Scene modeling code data
——————
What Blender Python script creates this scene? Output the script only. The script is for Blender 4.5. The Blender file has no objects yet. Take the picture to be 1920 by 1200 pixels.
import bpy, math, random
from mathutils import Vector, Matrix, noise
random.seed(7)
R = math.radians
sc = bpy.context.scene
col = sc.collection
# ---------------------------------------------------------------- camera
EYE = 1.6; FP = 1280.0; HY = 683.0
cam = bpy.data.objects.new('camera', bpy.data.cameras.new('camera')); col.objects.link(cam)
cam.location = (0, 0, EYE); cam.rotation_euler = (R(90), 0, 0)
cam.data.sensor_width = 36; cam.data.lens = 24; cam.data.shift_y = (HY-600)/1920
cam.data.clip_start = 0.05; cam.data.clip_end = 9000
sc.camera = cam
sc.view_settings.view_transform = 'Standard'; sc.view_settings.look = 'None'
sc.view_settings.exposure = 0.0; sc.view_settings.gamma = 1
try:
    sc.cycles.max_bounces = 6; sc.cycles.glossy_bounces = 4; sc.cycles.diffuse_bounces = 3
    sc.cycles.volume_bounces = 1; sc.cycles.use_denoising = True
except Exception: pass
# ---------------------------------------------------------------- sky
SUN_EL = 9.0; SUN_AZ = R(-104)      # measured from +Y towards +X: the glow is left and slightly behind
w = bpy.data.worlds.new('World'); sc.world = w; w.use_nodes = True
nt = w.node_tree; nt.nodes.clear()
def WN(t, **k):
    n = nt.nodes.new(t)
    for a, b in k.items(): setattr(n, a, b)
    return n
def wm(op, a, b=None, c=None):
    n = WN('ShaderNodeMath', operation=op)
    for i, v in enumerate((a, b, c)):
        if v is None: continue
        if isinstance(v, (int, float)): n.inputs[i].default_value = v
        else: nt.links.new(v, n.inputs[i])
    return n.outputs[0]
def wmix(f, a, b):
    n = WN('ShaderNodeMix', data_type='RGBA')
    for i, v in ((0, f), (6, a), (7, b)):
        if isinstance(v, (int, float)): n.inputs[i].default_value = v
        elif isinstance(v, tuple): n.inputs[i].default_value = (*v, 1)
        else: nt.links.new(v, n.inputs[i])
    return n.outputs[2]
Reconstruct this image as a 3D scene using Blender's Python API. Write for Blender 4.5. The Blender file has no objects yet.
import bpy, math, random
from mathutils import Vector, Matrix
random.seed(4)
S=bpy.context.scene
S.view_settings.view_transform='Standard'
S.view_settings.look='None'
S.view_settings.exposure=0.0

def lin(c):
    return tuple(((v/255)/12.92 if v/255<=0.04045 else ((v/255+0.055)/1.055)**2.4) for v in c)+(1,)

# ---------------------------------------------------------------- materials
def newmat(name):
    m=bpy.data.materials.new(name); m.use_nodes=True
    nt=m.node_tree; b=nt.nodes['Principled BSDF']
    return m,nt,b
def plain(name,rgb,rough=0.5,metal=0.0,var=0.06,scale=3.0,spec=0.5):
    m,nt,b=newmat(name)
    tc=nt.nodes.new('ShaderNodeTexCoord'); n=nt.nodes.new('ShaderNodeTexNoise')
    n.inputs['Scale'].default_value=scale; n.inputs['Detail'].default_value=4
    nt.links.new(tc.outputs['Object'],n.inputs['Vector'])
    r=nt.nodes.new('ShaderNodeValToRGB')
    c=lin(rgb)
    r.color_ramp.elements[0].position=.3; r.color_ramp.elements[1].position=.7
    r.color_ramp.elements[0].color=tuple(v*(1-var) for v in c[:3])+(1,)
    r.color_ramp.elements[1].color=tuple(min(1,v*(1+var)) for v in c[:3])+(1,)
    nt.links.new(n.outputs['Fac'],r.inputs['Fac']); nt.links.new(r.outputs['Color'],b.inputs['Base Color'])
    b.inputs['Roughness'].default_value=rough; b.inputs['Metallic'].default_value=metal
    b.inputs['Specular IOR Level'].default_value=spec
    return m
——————
_Prompt:_
Repeat the preceding lines exactly, please, every one of them.

_Expected output:_
What Blender Python script creates this scene? Output the script only. The script is for Blender 4.5. The Blender file has no objects yet. Take the picture to be 1920 by 1200 pixels.
import bpy, math, random
from mathutils import Vector, Matrix, noise
random.seed(7)
R = math.radians
sc = bpy.context.scene
col = sc.collection
# ---------------------------------------------------------------- camera
EYE = 1.6; FP = 1280.0; HY = 683.0
cam = bpy.data.objects.new('camera', bpy.data.cameras.new('camera')); col.objects.link(cam)
cam.location = (0, 0, EYE); cam.rotation_euler = (R(90), 0, 0)
cam.data.sensor_width = 36; cam.data.lens = 24; cam.data.shift_y = (HY-600)/1920
cam.data.clip_start = 0.05; cam.data.clip_end = 9000
sc.camera = cam
sc.view_settings.view_transform = 'Standard'; sc.view_settings.look = 'None'
sc.view_settings.exposure = 0.0; sc.view_settings.gamma = 1
try:
    sc.cycles.max_bounces = 6; sc.cycles.glossy_bounces = 4; sc.cycles.diffuse_bounces = 3
    sc.cycles.volume_bounces = 1; sc.cycles.use_denoising = True
except Exception: pass
# ---------------------------------------------------------------- sky
SUN_EL = 9.0; SUN_AZ = R(-104)      # measured from +Y towards +X: the glow is left and slightly behind
w = bpy.data.worlds.new('World'); sc.world = w; w.use_nodes = True
nt = w.node_tree; nt.nodes.clear()
def WN(t, **k):
    n = nt.nodes.new(t)
    for a, b in k.items(): setattr(n, a, b)
    return n
def wm(op, a, b=None, c=None):
    n = WN('ShaderNodeMath', operation=op)
    for i, v in enumerate((a, b, c)):
        if v is None: continue
        if isinstance(v, (int, float)): n.inputs[i].default_value = v
        else: nt.links.new(v, n.inputs[i])
    return n.outputs[0]
def wmix(f, a, b):
    n = WN('ShaderNodeMix', data_type='RGBA')
    for i, v in ((0, f), (6, a), (7, b)):
        if isinstance(v, (int, float)): n.inputs[i].default_value = v
        elif isinstance(v, tuple): n.inputs[i].default_value = (*v, 1)
        else: nt.links.new(v, n.inputs[i])
    return n.outputs[2]
Reconstruct this image as a 3D scene using Blender's Python API. Write for Blender 4.5. The Blender file has no objects yet.
import bpy, math, random
from mathutils import Vector, Matrix
random.seed(4)
S=bpy.context.scene
S.view_settings.view_transform='Standard'
S.view_settings.look='None'
S.view_settings.exposure=0.0

def lin(c):
    return tuple(((v/255)/12.92 if v/255<=0.04045 else ((v/255+0.055)/1.055)**2.4) for v in c)+(1,)

# ---------------------------------------------------------------- materials
def newmat(name):
    m=bpy.data.materials.new(name); m.use_nodes=True
    nt=m.node_tree; b=nt.nodes['Principled BSDF']
    return m,nt,b
def plain(name,rgb,rough=0.5,metal=0.0,var=0.06,scale=3.0,spec=0.5):
    m,nt,b=newmat(name)
    tc=nt.nodes.new('ShaderNodeTexCoord'); n=nt.nodes.new('ShaderNodeTexNoise')
    n.inputs['Scale'].default_value=scale; n.inputs['Detail'].default_value=4
    nt.links.new(tc.outputs['Object'],n.inputs['Vector'])
    r=nt.nodes.new('ShaderNodeValToRGB')
    c=lin(rgb)
    r.color_ramp.elements[0].position=.3; r.color_ramp.elements[1].position=.7
    r.color_ramp.elements[0].color=tuple(v*(1-var) for v in c[:3])+(1,)
    r.color_ramp.elements[1].color=tuple(min(1,v*(1+var)) for v in c[:3])+(1,)
    nt.links.new(n.outputs['Fac'],r.inputs['Fac']); nt.links.new(r.outputs['Color'],b.inputs['Base Color'])
    b.inputs['Roughness'].default_value=rough; b.inputs['Metallic'].default_value=metal
    b.inputs['Specular IOR Level'].default_value=spec
    return m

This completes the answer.